Piping competitions are often held seperately from dancing competitions now. There is little need for the Piping and Dancing Association. The strength of the piping organizations mentioned is that they are controlled by pipers for pipers. The P&D Association has often had non-pipers and non-dancers in influential positions.

The source of the Piping and Dancing Association’s control is in the administration of the registration processes. The Academy, should it choose, could remove the Piping and Dancing Association from the balance by registering dancers, judges and meetings itself in a direct local confrontation with the Association and any New Zealand branch of the Scottish Official Board. The Pipe Bands Association could readily take on this role for pipers. There is no really useful function for the Piping and Dancing Association.

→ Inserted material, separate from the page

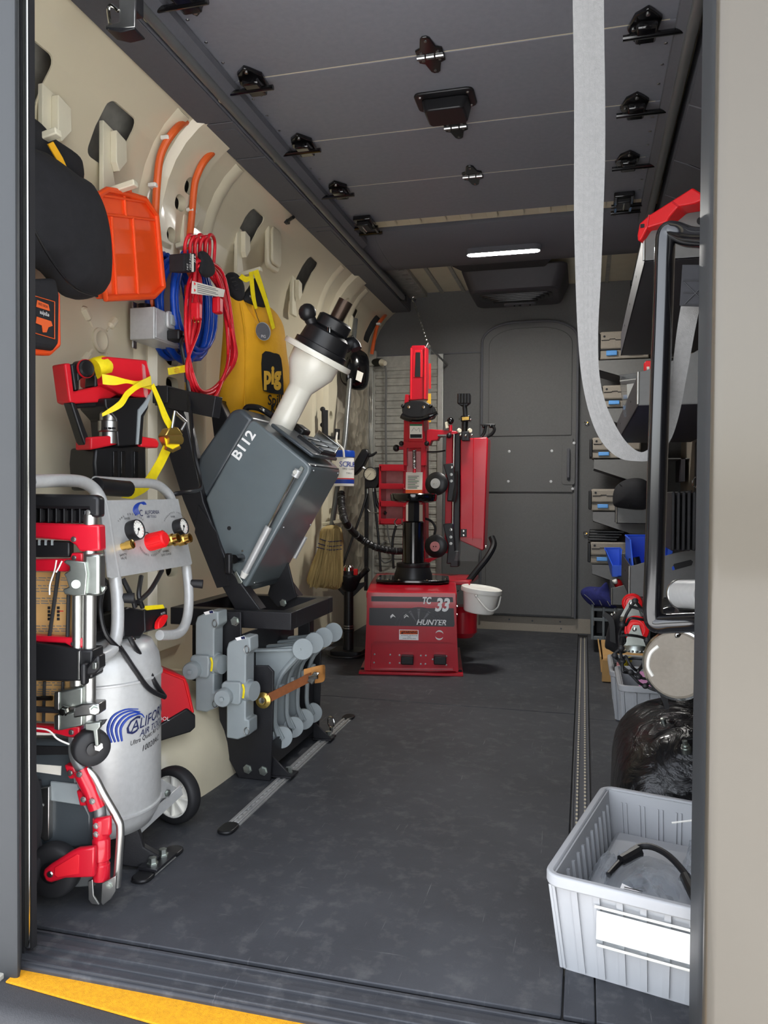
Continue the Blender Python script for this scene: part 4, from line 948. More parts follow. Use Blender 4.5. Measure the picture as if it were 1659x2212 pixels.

Senior members of the Academy are internationally beleaguered. The majority of dancers in New Zealand, knowing only the Academy’s method and its directed story, feel bewildered by the Scots who may not know the New Zealand story either. The New Zealanders think that they should be free to dance in Scotland as they wish in a manner that differs from the Scottish Official Board, when in New Zealand the situation is that all competitors must adhere to Academy methods.

All the Academy is able to do is occassionally send groups of its dancers overseas to give non-competitive exhibitions at fairs, festivals and the like. These occassions are used to promote falsehoods abroad, and to reinforce them here, that New Zealand is an outpost where a form of Highland dancing that putatively came from Scotland has been preserved and nutured by the Academy. The world is not grateful.

The Academy forced an artificial dancing style upon New Zealand around 1950 and the style then proceeded in an Academy oriented direction. The irony is that the Academy itself is now discomfited as its own tactics are applied against it from abroad. The minority of New Zealand adherents to the Scottish Official Board have no idea of the background to their dilemma which centres on Mr Sutherland and has been presented here.